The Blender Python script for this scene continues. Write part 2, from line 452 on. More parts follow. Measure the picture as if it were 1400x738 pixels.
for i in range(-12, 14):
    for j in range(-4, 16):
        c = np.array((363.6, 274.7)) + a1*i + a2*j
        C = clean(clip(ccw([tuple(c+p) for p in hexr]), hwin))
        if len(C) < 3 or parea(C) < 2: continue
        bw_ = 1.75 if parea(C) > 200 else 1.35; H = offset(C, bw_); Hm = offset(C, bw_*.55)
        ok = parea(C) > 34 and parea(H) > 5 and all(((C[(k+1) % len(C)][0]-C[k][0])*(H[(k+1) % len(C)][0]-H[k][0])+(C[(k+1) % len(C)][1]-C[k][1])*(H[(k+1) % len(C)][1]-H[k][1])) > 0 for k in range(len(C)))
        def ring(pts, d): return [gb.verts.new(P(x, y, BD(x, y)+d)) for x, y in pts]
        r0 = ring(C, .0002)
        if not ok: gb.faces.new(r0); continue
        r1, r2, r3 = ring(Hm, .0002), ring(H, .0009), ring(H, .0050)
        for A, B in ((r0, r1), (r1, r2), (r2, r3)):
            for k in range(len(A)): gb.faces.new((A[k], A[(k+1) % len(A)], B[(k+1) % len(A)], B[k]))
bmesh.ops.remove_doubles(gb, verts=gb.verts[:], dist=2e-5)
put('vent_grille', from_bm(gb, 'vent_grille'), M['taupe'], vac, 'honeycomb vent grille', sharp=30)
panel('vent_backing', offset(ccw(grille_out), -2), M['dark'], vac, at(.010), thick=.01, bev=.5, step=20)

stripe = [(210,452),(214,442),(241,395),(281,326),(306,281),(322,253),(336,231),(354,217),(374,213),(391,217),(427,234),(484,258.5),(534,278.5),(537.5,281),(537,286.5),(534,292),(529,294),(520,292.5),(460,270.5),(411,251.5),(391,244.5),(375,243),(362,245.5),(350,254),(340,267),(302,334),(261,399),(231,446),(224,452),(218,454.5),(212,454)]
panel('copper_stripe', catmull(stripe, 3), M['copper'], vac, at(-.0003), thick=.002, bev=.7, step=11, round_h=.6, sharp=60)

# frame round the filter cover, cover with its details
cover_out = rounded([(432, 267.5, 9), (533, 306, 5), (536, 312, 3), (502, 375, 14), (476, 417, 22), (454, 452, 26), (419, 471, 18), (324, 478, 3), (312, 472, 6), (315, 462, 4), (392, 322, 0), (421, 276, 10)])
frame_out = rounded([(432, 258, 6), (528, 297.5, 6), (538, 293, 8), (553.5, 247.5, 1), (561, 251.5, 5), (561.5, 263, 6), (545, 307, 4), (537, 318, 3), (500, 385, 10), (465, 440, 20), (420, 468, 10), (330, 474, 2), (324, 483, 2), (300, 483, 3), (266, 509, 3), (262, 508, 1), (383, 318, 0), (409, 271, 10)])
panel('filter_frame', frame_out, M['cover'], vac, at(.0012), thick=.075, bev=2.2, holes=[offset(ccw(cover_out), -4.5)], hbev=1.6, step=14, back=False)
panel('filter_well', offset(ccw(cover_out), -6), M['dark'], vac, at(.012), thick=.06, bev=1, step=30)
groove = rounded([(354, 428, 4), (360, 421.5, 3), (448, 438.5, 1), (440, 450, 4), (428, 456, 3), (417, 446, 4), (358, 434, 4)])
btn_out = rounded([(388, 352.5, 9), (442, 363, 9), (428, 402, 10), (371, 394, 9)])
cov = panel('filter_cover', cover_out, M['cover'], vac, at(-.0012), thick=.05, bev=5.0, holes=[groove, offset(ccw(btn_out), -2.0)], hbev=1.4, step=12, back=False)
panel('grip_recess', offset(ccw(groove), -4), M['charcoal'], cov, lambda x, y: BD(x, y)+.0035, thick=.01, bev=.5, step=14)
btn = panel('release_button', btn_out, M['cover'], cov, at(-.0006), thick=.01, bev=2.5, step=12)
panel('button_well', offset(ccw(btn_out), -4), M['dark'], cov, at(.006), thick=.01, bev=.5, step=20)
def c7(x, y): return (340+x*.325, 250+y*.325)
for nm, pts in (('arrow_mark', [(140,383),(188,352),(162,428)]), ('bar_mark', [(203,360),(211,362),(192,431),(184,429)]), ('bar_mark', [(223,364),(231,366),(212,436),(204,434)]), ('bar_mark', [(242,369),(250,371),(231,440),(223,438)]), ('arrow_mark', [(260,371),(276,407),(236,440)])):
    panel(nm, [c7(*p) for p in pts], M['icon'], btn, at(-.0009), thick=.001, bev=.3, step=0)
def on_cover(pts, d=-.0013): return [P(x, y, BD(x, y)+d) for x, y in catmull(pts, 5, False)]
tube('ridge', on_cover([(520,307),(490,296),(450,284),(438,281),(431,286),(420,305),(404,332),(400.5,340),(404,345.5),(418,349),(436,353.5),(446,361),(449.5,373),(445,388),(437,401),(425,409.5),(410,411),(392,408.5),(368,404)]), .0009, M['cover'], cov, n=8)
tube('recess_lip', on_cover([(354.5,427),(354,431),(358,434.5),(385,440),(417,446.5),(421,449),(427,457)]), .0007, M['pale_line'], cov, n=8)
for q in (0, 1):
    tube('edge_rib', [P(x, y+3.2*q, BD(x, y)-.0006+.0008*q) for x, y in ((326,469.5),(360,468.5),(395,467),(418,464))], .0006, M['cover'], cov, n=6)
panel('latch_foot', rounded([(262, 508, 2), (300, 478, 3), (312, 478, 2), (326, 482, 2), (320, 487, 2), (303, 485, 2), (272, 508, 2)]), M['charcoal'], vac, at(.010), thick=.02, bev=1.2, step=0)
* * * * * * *
Aim ▸ Your task is to repeat each line of the material exactly.

Written answer ▸
The Blender Python script for this scene continues. Write part 2, from line 452 on. More parts follow. Measure the picture as if it were 1400x738 pixels.
for i in range(-12, 14):
    for j in range(-4, 16):
        c = np.array((363.6, 274.7)) + a1*i + a2*j
        C = clean(clip(ccw([tuple(c+p) for p in hexr]), hwin))
        if len(C) < 3 or parea(C) < 2: continue
        bw_ = 1.75 if parea(C) > 200 else 1.35; H = offset(C, bw_); Hm = offset(C, bw_*.55)
        ok = parea(C) > 34 and parea(H) > 5 and all(((C[(k+1) % len(C)][0]-C[k][0])*(H[(k+1) % len(C)][0]-H[k][0])+(C[(k+1) % len(C)][1]-C[k][1])*(H[(k+1) % len(C)][1]-H[k][1])) > 0 for k in range(len(C)))
        def ring(pts, d): return [gb.verts.new(P(x, y, BD(x, y)+d)) for x, y in pts]
        r0 = ring(C, .0002)
        if not ok: gb.faces.new(r0); continue
        r1, r2, r3 = ring(Hm, .0002), ring(H, .0009), ring(H, .0050)
        for A, B in ((r0, r1), (r1, r2), (r2, r3)):
            for k in range(len(A)): gb.faces.new((A[k], A[(k+1) % len(A)], B[(k+1) % len(A)], B[k]))
bmesh.ops.remove_doubles(gb, verts=gb.verts[:], dist=2e-5)
put('vent_grille', from_bm(gb, 'vent_grille'), M['taupe'], vac, 'honeycomb vent grille', sharp=30)
panel('vent_backing', offset(ccw(grille_out), -2), M['dark'], vac, at(.010), thick=.01, bev=.5, step=20)

stripe = [(210,452),(214,442),(241,395),(281,326),(306,281),(322,253),(336,231),(354,217),(374,213),(391,217),(427,234),(484,258.5),(534,278.5),(537.5,281),(537,286.5),(534,292),(529,294),(520,292.5),(460,270.5),(411,251.5),(391,244.5),(375,243),(362,245.5),(350,254),(340,267),(302,334),(261,399),(231,446),(224,452),(218,454.5),(212,454)]
panel('copper_stripe', catmull(stripe, 3), M['copper'], vac, at(-.0003), thick=.002, bev=.7, step=11, round_h=.6, sharp=60)

# frame round the filter cover, cover with its details
cover_out = rounded([(432, 267.5, 9), (533, 306, 5), (536, 312, 3), (502, 375, 14), (476, 417, 22), (454, 452, 26), (419, 471, 18), (324, 478, 3), (312, 472, 6), (315, 462, 4), (392, 322, 0), (421, 276, 10)])
frame_out = rounded([(432, 258, 6), (528, 297.5, 6), (538, 293, 8), (553.5, 247.5, 1), (561, 251.5, 5), (561.5, 263, 6), (545, 307, 4), (537, 318, 3), (500, 385, 10), (465, 440, 20), (420, 468, 10), (330, 474, 2), (324, 483, 2), (300, 483, 3), (266, 509, 3), (262, 508, 1), (383, 318, 0), (409, 271, 10)])
panel('filter_frame', frame_out, M['cover'], vac, at(.0012), thick=.075, bev=2.2, holes=[offset(ccw(cover_out), -4.5)], hbev=1.6, step=14, back=False)
panel('filter_well', offset(ccw(cover_out), -6), M['dark'], vac, at(.012), thick=.06, bev=1, step=30)
groove = rounded([(354, 428, 4), (360, 421.5, 3), (448, 438.5, 1), (440, 450, 4), (428, 456, 3), (417, 446, 4), (358, 434, 4)])
btn_out = rounded([(388, 352.5, 9), (442, 363, 9), (428, 402, 10), (371, 394, 9)])
cov = panel('filter_cover', cover_out, M['cover'], vac, at(-.0012), thick=.05, bev=5.0, holes=[groove, offset(ccw(btn_out), -2.0)], hbev=1.4, step=12, back=False)
panel('grip_recess', offset(ccw(groove), -4), M['charcoal'], cov, lambda x, y: BD(x, y)+.0035, thick=.01, bev=.5, step=14)
btn = panel('release_button', btn_out, M['cover'], cov, at(-.0006), thick=.01, bev=2.5, step=12)
panel('button_well', offset(ccw(btn_out), -4), M['dark'], cov, at(.006), thick=.01, bev=.5, step=20)
def c7(x, y): return (340+x*.325, 250+y*.325)
for nm, pts in (('arrow_mark', [(140,383),(188,352),(162,428)]), ('bar_mark', [(203,360),(211,362),(192,431),(184,429)]), ('bar_mark', [(223,364),(231,366),(212,436),(204,434)]), ('bar_mark', [(242,369),(250,371),(231,440),(223,438)]), ('arrow_mark', [(260,371),(276,407),(236,440)])):
    panel(nm, [c7(*p) for p in pts], M['icon'], btn, at(-.0009), thick=.001, bev=.3, step=0)
def on_cover(pts, d=-.0013): return [P(x, y, BD(x, y)+d) for x, y in catmull(pts, 5, False)]
tube('ridge', on_cover([(520,307),(490,296),(450,284),(438,281),(431,286),(420,305),(404,332),(400.5,340),(404,345.5),(418,349),(436,353.5),(446,361),(449.5,373),(445,388),(437,401),(425,409.5),(410,411),(392,408.5),(368,404)]), .0009, M['cover'], cov, n=8)
tube('recess_lip', on_cover([(354.5,427),(354,431),(358,434.5),(385,440),(417,446.5),(421,449),(427,457)]), .0007, M['pale_line'], cov, n=8)
for q in (0, 1):
    tube('edge_rib', [P(x, y+3.2*q, BD(x, y)-.0006+.0008*q) for x, y in ((326,469.5),(360,468.5),(395,467),(418,464))], .0006, M['cover'], cov, n=6)
panel('latch_foot', rounded([(262, 508, 2), (300, 478, 3), (312, 478, 2), (326, 482, 2), (320, 487, 2), (303, 485, 2), (272, 508, 2)]), M['charcoal'], vac, at(.010), thick=.02, bev=1.2, step=0)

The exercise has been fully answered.